* Exercise prompt:
Count how many lines of the material hold "scene". Respond with that number alone.

* Available data:
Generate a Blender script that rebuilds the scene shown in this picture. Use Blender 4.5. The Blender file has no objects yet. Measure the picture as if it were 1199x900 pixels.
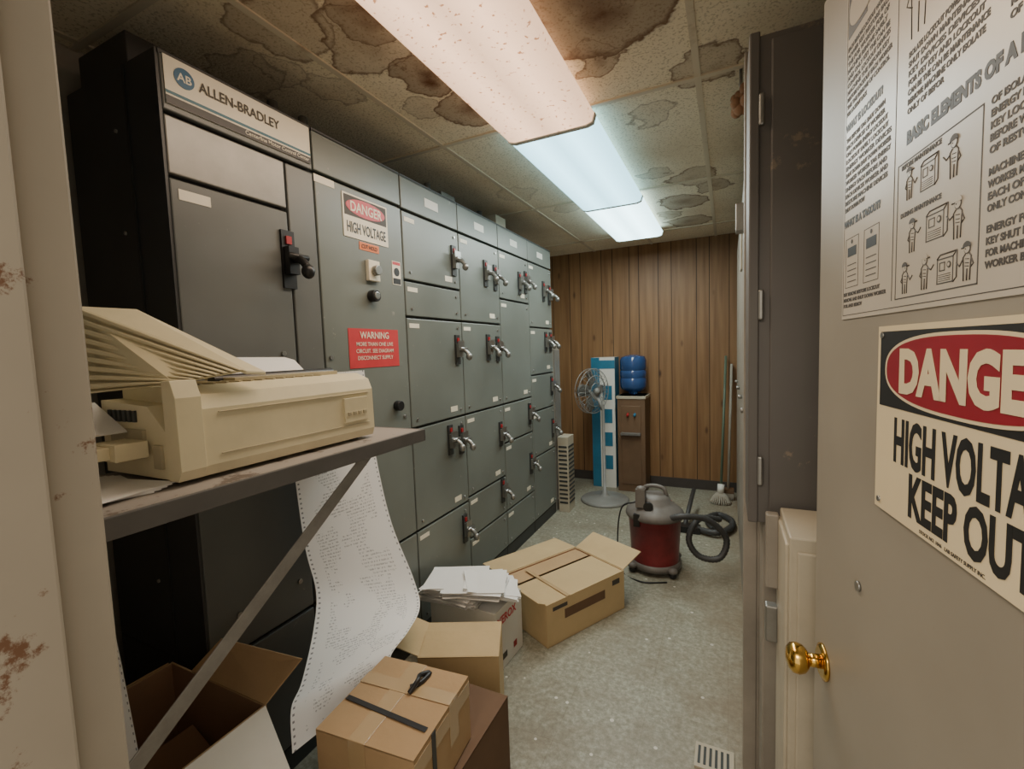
import bpy, bmesh, math, random
from mathutils import Matrix, Vector
random.seed(7)
S=bpy.context.scene
COL=S.collection
# ---------------------------------------------------------------- materials
def new_mat(name):
    m=bpy.data.materials.new(name); m.use_nodes=True
    nt=m.node_tree; b=nt.nodes['Principled BSDF']
    return m,nt,b
def pmat(name,col,rough=.5,metal=0,var=.12,scale=6,bump=0,bscale=80,col2=None,edge=(.45,.65),emit=0,coat=0):
    m,nt,b=new_mat(name); N=nt.nodes; L=nt.links
    b.inputs['Roughness'].default_value=rough; b.inputs['Metallic'].default_value=metal
    if coat: b.inputs['Coat Weight'].default_value=coat
    tc=N.new('ShaderNodeNewGeometry')
    nz=N.new('ShaderNodeTexNoise'); nz.inputs['Scale'].default_value=scale; nz.inputs['Detail'].default_value=6; nz.inputs['Roughness'].default_value=.65
    L.new(tc.outputs['Position'],nz.inputs['Vector'])
    cr=N.new('ShaderNodeValToRGB')
    c2=col2 if col2 else tuple(c*(1-var*2) for c in col)
    cr.color_ramp.elements[0].position=edge[0] if col2 else .3
    cr.color_ramp.elements[1].position=edge[1] if col2 else .7
    cr.color_ramp.elements[0].color=(*(c2 if not col2 else col),1)
    cr.color_ramp.elements[1].color=(*(col if not col2 else c2),1)
    L.new(nz.outputs['Fac'],cr.inputs[0]); L.new(cr.outputs[0],b.inputs['Base Color'])
    if bump:
        n2=N.new('ShaderNodeTexNoise'); n2.inputs['Scale'].default_value=bscale
        L.new(tc.outputs['Position'],n2.inputs['Vector'])
        bp=N.new('ShaderNodeBump'); bp.inputs['Strength'].default_value=bump; bp.inputs['Distance'].default_value=.004
        L.new(n2.outputs['Fac'],bp.inputs['Height']); L.new(bp.outputs[0],b.inputs['Normal'])
    return m
def worn(name,col,wcol,rough,thr,scale=14):
    """painted metal: base tone variation + chips and scuffs"""
    m,nt,b=new_mat(name); N=nt.nodes; L=nt.links
    g=N.new('ShaderNodeNewGeometry')
    a=N.new('ShaderNodeTexNoise'); a.inputs['Scale'].default_value=2.2; a.inputs['Detail'].default_value=7; L.new(g.outputs['Position'],a.inputs['Vector'])
    cr=N.new('ShaderNodeValToRGB'); cr.color_ramp.elements[0].position=.3; cr.color_ramp.elements[0].color=(*[c*.76 for c in col],1); cr.color_ramp.elements[1].position=.7; cr.color_ramp.elements[1].color=(*col,1); L.new(a.outputs['Fac'],cr.inputs[0])
    s=N.new('ShaderNodeTexNoise'); s.inputs['Scale'].default_value=scale; s.inputs['Detail'].default_value=9; s.inputs['Roughness'].default_value=.72; L.new(g.outputs['Position'],s.inputs['Vector'])
    mr=N.new('ShaderNodeMapRange'); mr.inputs[1].default_value=thr; mr.inputs[2].default_value=thr+.03; L.new(s.outputs['Fac'],mr.inputs[0])
    mx=N.new('ShaderNodeMix'); mx.data_type='RGBA'; L.new(mr.outputs[0],mx.inputs[0]); L.new(cr.outputs[0],mx.inputs[6]); mx.inputs[7].default_value=(*wcol,1)
    L.new(mx.outputs[2],b.inputs['Base Color'])
    r=N.new('ShaderNodeMapRange'); r.inputs[3].default_value=rough-.08; r.inputs[4].default_value=rough+.15; L.new(a.outputs['Fac'],r.inputs[0]); L.new(r.outputs[0],b.inputs['Roughness'])
    return m
M={}
M['mcc']=worn('mcc_grey_paint',(.178,.197,.178),(.27,.27,.23),.34,.65,18)
M['mcc1']=worn('mcc_grey_paint_shaded',(.145,.152,.144),(.23,.22,.19),.34,.66,18)  # same grey, darkened: first section's dimmer light put into the colour
M['mccdark']=pmat('mcc_carcass',(.035,.04,.04),.5)
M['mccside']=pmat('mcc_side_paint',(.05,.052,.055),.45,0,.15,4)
M['mccpanel']=pmat('mcc_brushed_panel',(.25,.243,.225),.38,.3,.1,8)
M['beige']=pmat('printer_plastic',(.76,.68,.46),.45,0,.06,7)
M['beige2']=pmat('printer_plastic_dark',(.48,.42,.28),.5)
M['white']=pmat('white_paint',(.74,.72,.66),.5,0,.04)
M['label']=pmat('cream_label',(.8,.74,.6),.5,0,.05)
M['paper']=pmat('plain_paper',(.82,.81,.79),.7,0,.03)
M['black']=pmat('black_plastic',(.012,.012,.013),.4)
M['red']=pmat('red_enamel',(.4,.02,.025),.4)
M['redsign']=pmat('red_sign_face',(.62,.05,.06),.45)
M['orange']=pmat('orange_label',(.8,.2,.04),.5)
M['steel']=pmat('zinc_steel',(.33,.33,.31),.38,.75,.15,10)
M['brace']=pmat('brace_steel',(.36,.35,.33),.35,.4,.15,15)
M['chrome']=pmat('handle_metal',(.42,.42,.41),.3,.9)
M['teal']=pmat('teal_stripe',(.02,.14,.2),.4)
M['bluelogo']=pmat('logo_blue',(.03,.13,.25),.4)
M['bluebox']=pmat('blue_enamel',(.025,.11,.19),.45,0,.2)
M['card']=pmat('cardboard',(.47,.31,.165),.8,0,.06,5,.2,60)
M['card2']=pmat('cardboard_light',(.56,.41,.22),.8,0,.06,5,.2,60)
M['carddark']=pmat('cardboard_shade_and_band',(.16,.09,.05),.8,0,.12,4)  # shadow over brown_carton put into its colour; also a band on open_carton
M['cardin']=pmat('cardboard_inside',(.33,.19,.11),.85,0,.1,5)
M['tape']=pmat('packing_tape',(.5,.35,.19),.2,0,.05,5,0,80,None,(.4,.6),0,.4)
M['blacktape']=pmat('black_strap',(.02,.02,.022),.35)
M['shelf']=worn('laminate_shelf',(.36,.32,.285),(.15,.12,.10),.4,.57,9)
M['shelfedge']=pmat('shelf_edge',(.13,.125,.12),.45)
M['frame']=worn('worn_frame_paint',(.44,.39,.31),(.17,.085,.045),.5,.585,7)
M['door']=worn('door_paint',(.335,.30,.24),(.2,.15,.1),.42,.69,22)
M['brass']=pmat('brass',(.75,.48,.12),.18,1,.05)
M['wallp']=pmat('wall_paint',(.45,.42,.36),.7)
M['cabr']=pmat('right_cabinet_paint',(.30,.27,.225),.45,0,.15,4)
M['encl']=worn('enclosure_paint',(.12,.11,.10),(.2,.16,.12),.5,.62,6)
M['cream']=pmat('cream_metal',(.48,.43,.33),.45,0,.1,6)
M['vacred']=pmat('vacuum_red',(.24,.025,.03),.4,0,.2,12)
M['vacgrey']=pmat('vacuum_grey',(.17,.155,.14),.5,0,.15,12)
M['hose']=pmat('hose_grey',(.05,.05,.05),.5)
M['grid']=pmat('ceiling_grid',(.66,.59,.46),.5,0,.15,3,0,80,(.3,.2,.12),(.6,.75))
M['bluecarton']=pmat('blue_print',(.03,.18,.30),.5)
M['wood']=pmat('cooler_brown',(.17,.10,.055),.5,0,.15,5)
M['fan']=pmat('fan_grey',(.25,.25,.235),.45)
M['green']=pmat('broom_green',(.12,.17,.12),.5)
M['bristle']=pmat('mop_strings',(.45,.42,.35),.9)
M['signink']=pmat('sign_ink',(.015,.015,.015),.5)
M['ink2']=pmat('faded_ink',(.07,.06,.05),.6)
M['poster']=pmat('laminated_poster',(.57,.515,.43),.3,0,.05,3)
M['cream_sign']=pmat('danger_sign_face',(.8,.67,.44),.35,0,.05,3)
M['signred']=pmat('danger_oval_red',(.33,.015,.03),.35)
M['baseb']=pmat('baseboard_vinyl',(.06,.05,.045),.5)
m,nt,b=new_mat('jug_plastic'); b.inputs['Base Color'].default_value=(.05,.12,.32,1); b.inputs['Roughness'].default_value=.1
b.inputs['Transmission Weight'].default_value=.4; M['bluejug']=m

# ---- ceiling tile with water stains
m,nt,b=new_mat('ceiling_tile'); N=nt.nodes; L=nt.links
g=N.new('ShaderNodeNewGeometry')
def math_n(op,a,bv=None,c=None):
    n=N.new('ShaderNodeMath'); n.operation=op
    for i,x in enumerate((a,bv,c)):
        if x is None: continue
        if isinstance(x,(int,float)): n.inputs[i].default_value=x
        else: L.new(x,n.inputs[i])
    return n.outputs[0]
n1=N.new('ShaderNodeTexNoise'); n1.inputs['Scale'].default_value=7; n1.inputs['Detail'].default_value=6
L.new(g.outputs['Position'],n1.inputs['Vector'])
sub=N.new('ShaderNodeVectorMath'); sub.operation='SUBTRACT'; L.new(n1.outputs['Color'],sub.inputs[0]); sub.inputs[1].default_value=(.5,.5,.5)
sc=N.new('ShaderNodeVectorMath'); sc.operation='SCALE'; L.new(sub.outputs[0],sc.inputs[0]); sc.inputs['Scale'].default_value=.24
ad=N.new('ShaderNodeVectorMath'); ad.operation='ADD'; L.new(g.outputs['Position'],ad.inputs[0]); L.new(sc.outputs[0],ad.inputs[1])
fl=N.new('ShaderNodeVectorMath'); fl.operation='MULTIPLY'; L.new(ad.outputs[0],fl.inputs[0]); fl.inputs[1].default_value=(1,1,0)
stains=[(-.36,1.50,.25,1,.95),(-.20,1.34,.18,.9,.8),(-.44,1.74,.10,.9,.7),(-1.12,1.28,.17,.95,.5),(-1.02,1.18,.12,.9,.9),(-1.05,1.53,.13,1,1.),(-1.01,1.82,.15,1,.85),(-1.42,1.42,.09,.6,.25),(-1.5,1.26,.09,.6,.15),(-1.30,1.08,.16,.8,.4),(-1.2,1.72,.08,.7,.3),
 (-.30,3.70,.18,1,.7),(-.2,3.2,.15,.9,.45),(-.10,3.45,.11,.9,.6),(-.32,2.25,.11,.6,.2),(-1.3,2.9,.14,.35,.12),(-.06,2.0,.13,.9,.5),(-.3,4.3,.18,.9,.6),(-1.1,3.4,.12,.5,.25),(-.42,3.0,.09,.7,.3),(-1.65,1.2,.14,.6,.25),(-.42,4.0,.10,.9,.55)]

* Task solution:
2